As someone who has a collection numbering over 2500 comics dating from the 1940s to the present, I can guarantee that it is possible to grow up and still read comics ... the difference is that I know the stories aren't real.

As shown by Bush's romancing about the joys of live combat to soldiers who have been there, conservatives are the boys who never figured that out and will never grow up.

It should come to no surprise that a conservative would compare Bush to a comic book character. After all, it was Rush Limbaugh who declared that since “24” was the number one show on the television, Americans approved of torture.

Name: Judy Hochberg
Hometown: Scarsdale

Eric,

I saw Springsteen in Madrid. He was awesome. What I loved were the Spanish touches -- he greeted the crowd in good Castellano, congratulated them on Spain's winning the World Cup (if I have that right), and at one point borrowed a lady's fan to cool himself off.

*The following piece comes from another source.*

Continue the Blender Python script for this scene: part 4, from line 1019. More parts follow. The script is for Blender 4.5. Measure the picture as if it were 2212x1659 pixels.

I was standing on the floor near the stage, surrounded by rabid fans who knew all the lyrics to old songs and new, though I don't know if they understood them! I'd never seen Bruce before in another country and it was an experience I'd recommend

Eric replies: Hi, Judy. Not sure if I ever congratulated you on that Salutatorian thing. Way to go on the good grades, girl. And while we're on the topic of SHS '78, congrats to me and Petey for celebrating 30 years of seeing Bruce together tomorrow night at Giants Stadium. (Sorry Greenie, I only had a pair.)

Name: Stephen Carver
Hometown: Los Angeles

Dr. A,

I was reading the latest installment of Altercation when the earth began to move under my feet (initially magnitude 5.8, reduced to 5.4).

If that's not love, I don't know what is. Thanks for your continuing great work.

Eric replies: Happens only three times in life, I'm told.